Friday, June 27, 2014

Nothing new under the sun

Stumbled across an Osprey Solo today, a backpack that I'd never seen before yet was quite familiar:

I think I have found the ancestor of the Hill People Gear Tarahumara.
Large vertical zipper opening
Similar side panel geometry
Designed to attach to larger packs
Single piece removable shoulder harness

 (Apparently the newer version ditched the compression straps and went with a sewn-on harness)


Now I don't begrudge the Hill Brothers for borrowing from another pack, Even has often said that there is nothing new and that whether intentionally or not every designer borrows from those before them. He is also an admitted Osprey fan, and even refers to the front closure on their Ute pack as "Osprey style reverse pull." This just leaves me surprised that I'd never heard mention of this pack on their site or any of the many forums were the Tara has been discussed, they are certainly open about their inspirations and design process.
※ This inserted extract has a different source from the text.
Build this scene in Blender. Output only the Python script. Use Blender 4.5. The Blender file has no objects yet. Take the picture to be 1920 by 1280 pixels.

HPG certainly has nothing to hide, they have added so much that the capabilities of these two packs can hardly be compared, they added a beefy compression system, a fuller harness, dual water bottle pockets, and a host of other features, so this is not an "I caught you!" post so much as an observation on how much borrowing happens in the design world.



UPDATE 7/12/14
Found another backpack in the same genus while flipping through my old Backpack magazines, the Mountain Hardwear Riff:


no one-piece harness but the same center zip and this time with waterbottle pouches. I don't know which came first but I wouldn't be surprised if this is just an Osprey solo rip-off.



UPDATE 7/28/14
and another, this time the Lowe Alpine Moab. bottle pockets but no compression straps.



1 comment:

  1. Uncanny! I don't recall ever seeing an Osprey Solo before. Doesn't mean I didn't at some point and it stuck with me subconsciously. The one piece harness design came from the "jumper pack" I used to carry as a firefighter. I was using it on everything I made, so it was natural to put it on the Tara. In designing the body of the Tara, I knew I wanted dual bottle pockets and dual horizontal compression straps. I always try to protect a zipper with straps, so it didn't take too long before I realized that a vertical center zip was the most elegant solution.